Product Designer | June 2016

Qallout is a debate platform that offers a unique live video experience. Visit site.

Qallout is a great young company with an amazing story. The founding team hails from Jordan and is based in NY. Growing up in an area affected by the Israeli-Palestinian conflict fueled the founders’ desire to create a place where people could partake in constructive debates. They engaged me to add a li’l UI polish to their existing public beta. During our initial meeting it became clear there were a few experience issues that needed attention and that my time would be best spent addressing some of these concerns as well. My intuition and prior experience designing another live video platform helped us form a short list of issues that warranted research. Instead of making design decisions based on assumption alone, I headed up a usability session and ran multiple recruits through the app’s main flows. Turns out, most of our assumptions were correct and in the process the whole team was able to rally around our next design moves.

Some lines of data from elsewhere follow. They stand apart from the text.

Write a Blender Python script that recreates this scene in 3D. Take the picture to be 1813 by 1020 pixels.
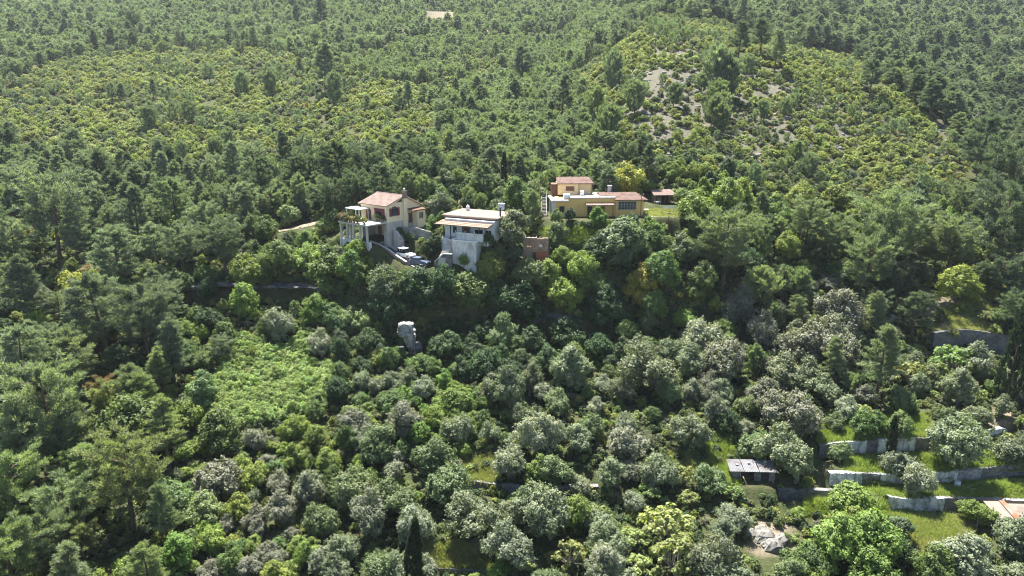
import bpy, bmesh, math, random
import numpy as np
from mathutils import Vector, Matrix

for o in list(bpy.data.objects):
    bpy.data.objects.remove(o)
random.seed(7)
RNG = np.random.default_rng(11)
R = math.radians
SC = bpy.context.scene
COL = SC.collection

# ------------------------------------------------------------------ camera, sky, sun, exposure
PITCH = 15.0                    # degrees below the horizon
FPX = 1270.0                    # focal length in pixels of the 1813 px wide photograph
cam_data = bpy.data.cameras.new('camera')
cam_data.sensor_width = 36.0
cam_data.lens = 36.0 * FPX / 1813.0
cam_data.clip_start = 0.5
cam_data.clip_end = 6000
cam = bpy.data.objects.new('camera', cam_data)
COL.objects.link(cam)
cam.location = (0, 0, 0)
cam.rotation_euler = (R(90 - PITCH), 0, 0)
SC.camera = cam

SUN_EL, SUN_AZ = 62.0, -12.0    # azimuth from +Y (away from the camera), negative = towards the left
world = bpy.data.worlds.new('World')
SC.world = world
world.use_nodes = True
wn = world.node_tree
bg = wn.nodes['Background']
sky = wn.nodes.new('ShaderNodeTexSky')
sky.sky_type = 'NISHITA'
sky.sun_disc = False
sky.sun_elevation = R(SUN_EL)
sky.sun_rotation = R(SUN_AZ)
sky.altitude = 200
sky.air_density = 1.0
sky.dust_density = 0.6
wn.links.new(sky.outputs[0], bg.inputs[0])
bg.inputs[1].default_value = 0.056
sun_data = bpy.data.lights.new('sun', 'SUN')
sun_data.energy = 5.0
sun_data.angle = R(0.53)
sun_data.color = (1.0, 0.95, 0.86)
sun = bpy.data.objects.new('sun', sun_data)
COL.objects.link(sun)
sd = Vector((math.sin(R(SUN_AZ)) * math.cos(R(SUN_EL)), math.cos(R(SUN_AZ)) * math.cos(R(SUN_EL)), math.sin(R(SUN_EL))))
sun.rotation_euler = sd.to_track_quat('Z', 'Y').to_euler()
sun.location = (0, 0, 200)
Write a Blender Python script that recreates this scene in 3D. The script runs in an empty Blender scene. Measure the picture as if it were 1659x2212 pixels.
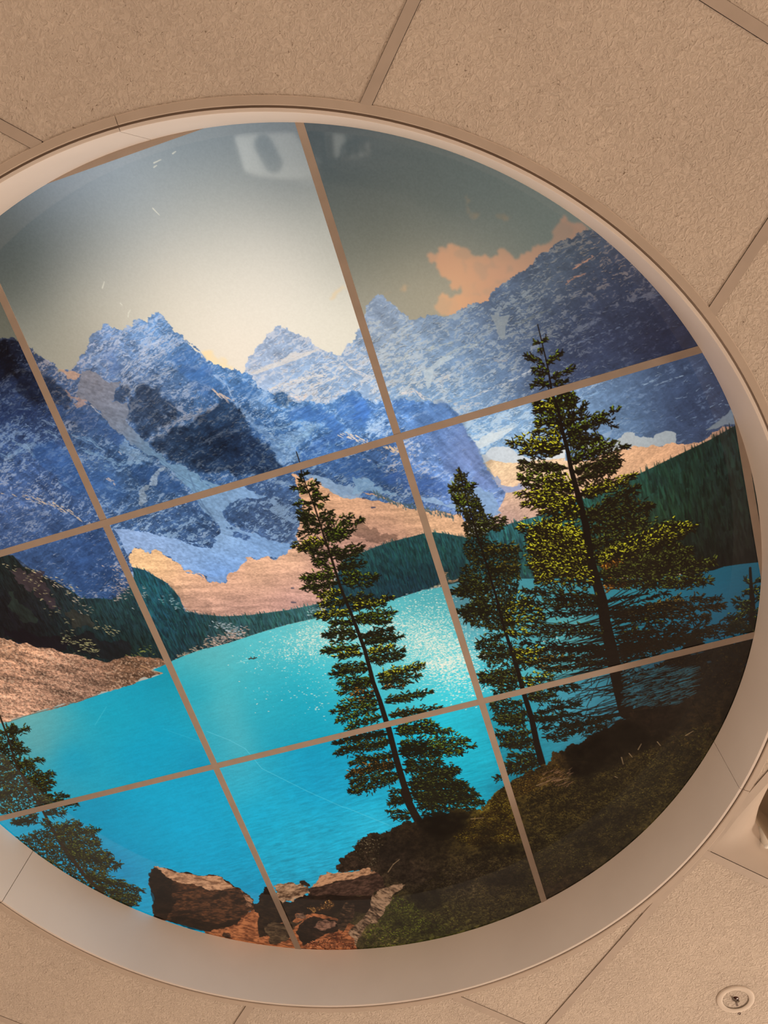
import bpy, bmesh, math
import numpy as np
from mathutils import Matrix, Vector

# ------------------------------------------------------------------ camera and place
# Room axes: Z up, X = "right" of the printed landscape, Y = "down" of the printed landscape.
W_, H_ = 1659.0, 2212.0
F_PX = 1722.35
ZEN = (914.29, 455.26)                 # where straight up falls in the photograph
ROT = math.radians(117.7213 - 135.0)   # turn of the print's grid in the picture
G = 0.61                               # ceiling module, 2 ft
SC = G / 0.473505                      # metres per unit of camera height
CAM_H = SC                             # camera to ceiling
DEPTH = 0.112422 * SC                  # ceiling to panel grid
R_WALL, R_GROOVE, R_FLANGE = 0.707315 * SC, 0.71303 * SC, 0.724548 * SC
CEIL = 2.62                            # ceiling height over floor
Z_GRID = CEIL + DEPTH
Z_PANEL = Z_GRID + 0.003

n_ = np.array([(ZEN[0] - W_ / 2) / F_PX, (ZEN[1] - H_ / 2) / F_PX, 1.0]); n_ /= np.linalg.norm(n_)
u_ = np.array([1.0, 0, 0]); u_ -= n_ * (u_ @ n_); u_ /= np.linalg.norm(u_)
v_ = np.cross(n_, u_)
E1 = math.cos(ROT) * u_ + math.sin(ROT) * v_
E2 = -math.sin(ROT) * u_ + math.cos(ROT) * v_
RW = np.stack([E1, E2, n_])            # camera (x right, y down, z ahead) -> room
_c = np.array([-0.18481, 0.60232])     # ring centre in (u, v)
CX = (math.cos(ROT) * _c[0] + math.sin(ROT) * _c[1]) * SC
CY = (-math.sin(ROT) * _c[0] + math.cos(ROT) * _c[1]) * SC
CAM = np.array([-CX, -CY, CEIL - CAM_H])   # ring centre stands at X = Y = 0


def to_plane(pts, z):
    """photograph pixels -> room x, y on the level z"""
    p = np.atleast_2d(np.asarray(pts, float))
    d = np.c_[(p[:, 0] - W_ / 2) / F_PX, (p[:, 1] - H_ / 2) / F_PX, np.ones(len(p))] @ RW.T
    t = (z - CAM[2]) / d[:, 2]
    return CAM[None, :2] + d[:, :2] * t[:, None]


# ------------------------------------------------------------------ the printed landscape
PX = 0.0011                            # print dot, m
HALF = 0.93
N = int(2 * HALF / PX)
C = np.zeros((N, N, 3), np.float32)
YY, XX = np.mgrid[0:N, 0:N].astype(np.float32)
rng = np.random.default_rng(7)


def P(pts):
    return (to_plane(pts, Z_PANEL) + HALF) / PX - 0.5


CROPS = dict(F=(0, 0, 1), A=(0, 640, 3.607), B=(400, 660, 3.607), C=(760, 620, 3.607), D=(0, 1080, 3.607), E=(400, 980, 3.607),
             Q=(760, 980, 3.607), G=(1060, 820, 4.1475), H=(1180, 1120, 3.463), I=(960, 1280, 3.607), J=(640, 1280, 3.607),
             K=(500, 1640, 3.607), L=(840, 1600, 3.607), M=(0, 1500, 3.607), N=(280, 1380, 3.607), O=(1140, 1500, 3.607),
             Z=(900, 350, 2.963), Y=(1259, 560, 4.1475), X=(0, 1700, 2.963), W=(0, 180, 2.963), V=(450, 180, 2.963))


def T(s):
    """'A x,y x,y B x,y' -> photograph pixels (letters name the survey sheets)"""
    out = []; o = CROPS['F']
    for w in s.split():
        if w in CROPS:
            o = CROPS[w]
        else:
            x, y = w.split(','); out.append((o[0] + float(x) / o[2], o[1] + float(y) / o[2]))
    return out


def TP(s):
    return P(T(s))


def rough(p, amp, depth=4, seed=0, closed=False):
    r = np.random.default_rng(seed); p = np.asarray(p, float)
    for k in range(depth):
        q = np.roll(p, -1, 0) if closed else p[1:]
        a = p if closed else p[:-1]
        d = q - a; L = np.hypot(d[:, 0], d[:, 1])[:, None]
        m = (a + q) / 2 + np.c_[-d[:, 1], d[:, 0]] / (L + 1e-6) * r.normal(0, 1, (len(a), 1)) * np.minimum(amp, L * .25)
        out = np.empty((len(a) * 2 + (0 if closed else 1), 2))
        out[0:2 * len(a):2] = a; out[1:2 * len(a):2] = m
        if not closed: out[-1] = p[-1]
        p = out; amp *= .55
    return p


def fill(p):
    """antialiased polygon -> (slices, mask)"""
    p = np.asarray(p, float)
    x0, y0 = np.floor(p.min(0)).astype(int) - 1; x1, y1 = np.ceil(p.max(0)).astype(int) + 2
    x0, y0 = max(x0, 0), max(y0, 0); x1, y1 = min(x1, N), min(y1, N)
    if x1 <= x0 or y1 <= y0: return None
    m = np.zeros((y1 - y0, x1 - x0), np.float32); xs = np.arange(x0, x1, dtype=np.float32) - .5
    q = np.roll(p, -1, 0); lo = np.minimum(p[:, 1], q[:, 1]); hi = np.maximum(p[:, 1], q[:, 1])
    dy = np.where(np.abs(q[:, 1] - p[:, 1]) < 1e-9, 1e-9, q[:, 1] - p[:, 1])
    for i in range(y1 - y0):
        for s in (-.25, .25):
            y = y0 + i + s; e = (lo <= y) & (hi > y)
            if not e.any(): continue
            c = np.sort(p[e, 0] + (y - p[e, 1]) / dy[e] * (q[e, 0] - p[e, 0]))
            for a, b in zip(c[::2], c[1::2]):
                m[i] += .5 * (np.clip(b - xs, 0, 1) - np.clip(a - xs, 0, 1))
    return (slice(y0, y1), slice(x0, x1)), m


_tab = np.random.default_rng(3).random((256, 256)).astype(np.float32)


def vnoise(x, y):
    xi = np.floor(x).astype(np.int32); yi = np.floor(y).astype(np.int32)
    fx = x - xi; fy = y - yi; fx = fx * fx * (3 - 2 * fx); fy = fy * fy * (3 - 2 * fy)
    a = _tab[yi & 255, xi & 255]; b = _tab[yi & 255, (xi + 1) & 255]
    c = _tab[(yi + 1) & 255, xi & 255]; d = _tab[(yi + 1) & 255, (xi + 1) & 255]
    return (a + (b - a) * fx) * (1 - fy) + (c + (d - c) * fx) * fy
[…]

Overall the desktop and mobile version of the site felt a bit “busy”. Stripping away unneeded UI elements and dropping the desktop’s layout down to two columns instead of three really helped users focus on the important features. Qallout has two debate types: threaded comments and live head to head video. Video debates can be created as a stand alone debate or as a response to an existing debate. We learned that this modality confused test users and that it had to be addressed. The existing debate creation flow had also proved too complex. Accordingly, these areas of the product were refactored. Post launch analysis proved that the redesign helped users better understand and use Qallout.

Follow along as I walk through the onboarding redesign, from sketches to annotated deliverables.

After working through the main concerns in the sketches, I move to the wires. I use Sketch for wireframing and hi-def work. What’s great about that approach is that I don’t have to start from scratch when I get to the the final comps. I just make a copy of the wires and start styling and refining. It saves a ton of time.

Now for the big win... I started using the “design hand-off” app Zeplin this year. It saves me a ton of time and makes developers lives easier than ever. I just add all my Sketch artboards to a Zeplin project. The app then automatically specs every asset for every screen, allows multiple users to add annotations and creates a style guide. It also bundles up all assets from the project in 1-3x pixel densities.